NISSAN is Unstoppable!

Album review by Vince Leigh

Using conventional sounds with the unexpected

Half Past Midnight Thirty is NISSAN: Unstoppable’s follow-up to the 2021 album Cereal Sounds, a wide-ranging detonation of experimental electro-eclectic indie pop. And the new one? There is a similar approach at play, utilising the conventional with the non-conventional, toying with arrangements, textures, disjointed melodic counterpoints, and the not-so-disjointed, exploring the edges of a variegated style base, which include funk, pop, electro, and the occasional retro-flavoured fusion of more amiable genres but there are some notable changes. Perhaps one of the most significant differences is the consistency of the album’s appropriation of guitars, which seems to be—aside from the voice work—the governing instrument, at least, in terms of song craft and, to a lesser degree, the production. 

Morgan Quinn (aka NISSAN: Unstoppable), the former member of Canberra band Pleased to Jive You, has kept the more intrusive sound excursions heard on Cereal Sounds to a minimum and included songs with more traditional tendencies. Quite a few of the eighteen tracks on Half Past Midnight Thirty exceed the two-and-a-half-minute mark and feature elements which allude to a strategic alliance of musicianship with creativity that does not represent music for music’s sake but vie for our emotional attention also.
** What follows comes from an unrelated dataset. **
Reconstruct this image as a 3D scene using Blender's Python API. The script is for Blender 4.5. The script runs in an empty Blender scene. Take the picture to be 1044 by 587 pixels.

And that is a welcome departure.

Funk-fulled indie-pop with a jaunty prog-rock twist

If I were to choose a recurrent musical sensibility that courses through Half Past Midnight Thirty, I would nominate funk-fuelled indie pop; this is the dominant strain here. Still, it is pulled this way and that by jaunts into a prog-rock-like territory, as in Face To The Palm, noise-inspired industrial rock (Walking Through Mud) and indie folk, such as in Knowledge Of Sally. Mostly, the production follows the requirements of these various modifications, with some tracks nuanced with just the proper doses of difference, such as the shuffle-based sibling tracks, The Obvious Thing and The Contract. So once again, Half Past Midnight Thirty is another reveal not only of Morgan Quinn’s ambitious focus but the ever-developing finesse of his abilities to achieve those ambitions.